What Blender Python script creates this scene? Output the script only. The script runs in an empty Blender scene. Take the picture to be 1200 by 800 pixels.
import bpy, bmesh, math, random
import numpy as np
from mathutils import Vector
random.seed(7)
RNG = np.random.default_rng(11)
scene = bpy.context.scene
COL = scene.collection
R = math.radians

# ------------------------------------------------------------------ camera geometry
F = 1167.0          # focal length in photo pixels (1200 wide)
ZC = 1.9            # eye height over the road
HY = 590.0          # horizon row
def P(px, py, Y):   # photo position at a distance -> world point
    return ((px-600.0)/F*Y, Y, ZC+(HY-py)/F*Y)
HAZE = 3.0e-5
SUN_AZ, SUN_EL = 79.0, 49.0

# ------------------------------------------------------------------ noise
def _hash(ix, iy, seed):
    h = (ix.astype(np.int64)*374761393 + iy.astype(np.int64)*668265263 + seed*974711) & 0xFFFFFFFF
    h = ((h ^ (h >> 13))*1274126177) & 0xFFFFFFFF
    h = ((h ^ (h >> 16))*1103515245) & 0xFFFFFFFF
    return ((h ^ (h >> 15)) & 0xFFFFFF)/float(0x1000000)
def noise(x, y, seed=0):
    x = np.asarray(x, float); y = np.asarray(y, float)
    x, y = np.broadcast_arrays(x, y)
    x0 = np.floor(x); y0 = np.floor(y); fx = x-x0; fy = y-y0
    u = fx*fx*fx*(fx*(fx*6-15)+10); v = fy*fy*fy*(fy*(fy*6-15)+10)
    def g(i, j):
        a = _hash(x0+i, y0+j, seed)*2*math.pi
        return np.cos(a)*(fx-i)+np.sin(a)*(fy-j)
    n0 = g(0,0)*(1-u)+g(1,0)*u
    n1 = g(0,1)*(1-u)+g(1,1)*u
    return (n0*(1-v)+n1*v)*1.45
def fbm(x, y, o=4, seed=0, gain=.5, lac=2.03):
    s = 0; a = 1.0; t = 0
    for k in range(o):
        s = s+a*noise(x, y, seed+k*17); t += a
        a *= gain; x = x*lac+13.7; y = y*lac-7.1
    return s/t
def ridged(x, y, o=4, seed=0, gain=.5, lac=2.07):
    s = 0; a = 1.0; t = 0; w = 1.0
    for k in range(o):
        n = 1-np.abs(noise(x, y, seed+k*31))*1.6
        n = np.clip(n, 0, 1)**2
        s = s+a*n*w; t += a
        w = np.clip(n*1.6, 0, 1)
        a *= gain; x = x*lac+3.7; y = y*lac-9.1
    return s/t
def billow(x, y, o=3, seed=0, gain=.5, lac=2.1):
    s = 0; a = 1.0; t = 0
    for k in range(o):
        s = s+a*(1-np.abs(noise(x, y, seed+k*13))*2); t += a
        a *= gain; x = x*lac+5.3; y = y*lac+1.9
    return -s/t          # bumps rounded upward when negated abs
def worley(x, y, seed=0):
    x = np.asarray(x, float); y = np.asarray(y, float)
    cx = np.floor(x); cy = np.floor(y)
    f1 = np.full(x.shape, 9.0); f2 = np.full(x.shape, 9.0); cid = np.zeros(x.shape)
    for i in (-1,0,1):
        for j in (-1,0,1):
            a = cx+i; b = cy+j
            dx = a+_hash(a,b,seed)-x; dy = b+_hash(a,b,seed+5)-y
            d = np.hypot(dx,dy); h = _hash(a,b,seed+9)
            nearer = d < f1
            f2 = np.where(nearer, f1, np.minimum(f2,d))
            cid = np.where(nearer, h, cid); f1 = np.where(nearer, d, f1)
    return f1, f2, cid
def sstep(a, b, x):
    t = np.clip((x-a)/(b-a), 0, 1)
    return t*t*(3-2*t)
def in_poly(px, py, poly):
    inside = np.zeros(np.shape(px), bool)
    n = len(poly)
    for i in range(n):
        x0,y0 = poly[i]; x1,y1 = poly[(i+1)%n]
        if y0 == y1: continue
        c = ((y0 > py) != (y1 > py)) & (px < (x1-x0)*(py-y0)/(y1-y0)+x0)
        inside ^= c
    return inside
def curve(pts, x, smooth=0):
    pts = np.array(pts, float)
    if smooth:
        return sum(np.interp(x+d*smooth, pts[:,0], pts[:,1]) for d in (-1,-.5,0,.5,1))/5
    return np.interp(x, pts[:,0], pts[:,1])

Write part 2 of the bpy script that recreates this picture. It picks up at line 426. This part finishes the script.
━━━━
#### What the exercise asks
Can you reproduce all the material exactly?

#### Exercise solution
What Blender Python script creates this scene? Output the script only. The script runs in an empty Blender scene. Take the picture to be 1200 by 800 pixels.
import bpy, bmesh, math, random
import numpy as np
from mathutils import Vector
random.seed(7)
RNG = np.random.default_rng(11)
scene = bpy.context.scene
COL = scene.collection
R = math.radians

# ------------------------------------------------------------------ camera geometry
F = 1167.0          # focal length in photo pixels (1200 wide)
ZC = 1.9            # eye height over the road
HY = 590.0          # horizon row
def P(px, py, Y):   # photo position at a distance -> world point
    return ((px-600.0)/F*Y, Y, ZC+(HY-py)/F*Y)
HAZE = 3.0e-5
SUN_AZ, SUN_EL = 79.0, 49.0

# ------------------------------------------------------------------ noise
def _hash(ix, iy, seed):
    h = (ix.astype(np.int64)*374761393 + iy.astype(np.int64)*668265263 + seed*974711) & 0xFFFFFFFF
    h = ((h ^ (h >> 13))*1274126177) & 0xFFFFFFFF
    h = ((h ^ (h >> 16))*1103515245) & 0xFFFFFFFF
    return ((h ^ (h >> 15)) & 0xFFFFFF)/float(0x1000000)
def noise(x, y, seed=0):
    x = np.asarray(x, float); y = np.asarray(y, float)
    x, y = np.broadcast_arrays(x, y)
    x0 = np.floor(x); y0 = np.floor(y); fx = x-x0; fy = y-y0
    u = fx*fx*fx*(fx*(fx*6-15)+10); v = fy*fy*fy*(fy*(fy*6-15)+10)
    def g(i, j):
        a = _hash(x0+i, y0+j, seed)*2*math.pi
        return np.cos(a)*(fx-i)+np.sin(a)*(fy-j)
    n0 = g(0,0)*(1-u)+g(1,0)*u
    n1 = g(0,1)*(1-u)+g(1,1)*u
    return (n0*(1-v)+n1*v)*1.45
def fbm(x, y, o=4, seed=0, gain=.5, lac=2.03):
    s = 0; a = 1.0; t = 0
    for k in range(o):
        s = s+a*noise(x, y, seed+k*17); t += a
        a *= gain; x = x*lac+13.7; y = y*lac-7.1
    return s/t
def ridged(x, y, o=4, seed=0, gain=.5, lac=2.07):
    s = 0; a = 1.0; t = 0; w = 1.0
    for k in range(o):
        n = 1-np.abs(noise(x, y, seed+k*31))*1.6
        n = np.clip(n, 0, 1)**2
        s = s+a*n*w; t += a
        w = np.clip(n*1.6, 0, 1)
        a *= gain; x = x*lac+3.7; y = y*lac-9.1
    return s/t
def billow(x, y, o=3, seed=0, gain=.5, lac=2.1):
    s = 0; a = 1.0; t = 0
    for k in range(o):
        s = s+a*(1-np.abs(noise(x, y, seed+k*13))*2); t += a
        a *= gain; x = x*lac+5.3; y = y*lac+1.9
    return -s/t          # bumps rounded upward when negated abs
def worley(x, y, seed=0):
    x = np.asarray(x, float); y = np.asarray(y, float)
    cx = np.floor(x); cy = np.floor(y)
    f1 = np.full(x.shape, 9.0); f2 = np.full(x.shape, 9.0); cid = np.zeros(x.shape)
    for i in (-1,0,1):
        for j in (-1,0,1):
            a = cx+i; b = cy+j
            dx = a+_hash(a,b,seed)-x; dy = b+_hash(a,b,seed+5)-y
            d = np.hypot(dx,dy); h = _hash(a,b,seed+9)
            nearer = d < f1
            f2 = np.where(nearer, f1, np.minimum(f2,d))
            cid = np.where(nearer, h, cid); f1 = np.where(nearer, d, f1)
    return f1, f2, cid
def sstep(a, b, x):
    t = np.clip((x-a)/(b-a), 0, 1)
    return t*t*(3-2*t)
def in_poly(px, py, poly):
    inside = np.zeros(np.shape(px), bool)
    n = len(poly)
    for i in range(n):
        x0,y0 = poly[i]; x1,y1 = poly[(i+1)%n]
        if y0 == y1: continue
        c = ((y0 > py) != (y1 > py)) & (px < (x1-x0)*(py-y0)/(y1-y0)+x0)
        inside ^= c
    return inside
def curve(pts, x, smooth=0):
    pts = np.array(pts, float)
    if smooth:
        return sum(np.interp(x+d*smooth, pts[:,0], pts[:,1]) for d in (-1,-.5,0,.5,1))/5
    return np.interp(x, pts[:,0], pts[:,1])

Write part 2 of the bpy script that recreates this picture. It picks up at line 426. This part finishes the script.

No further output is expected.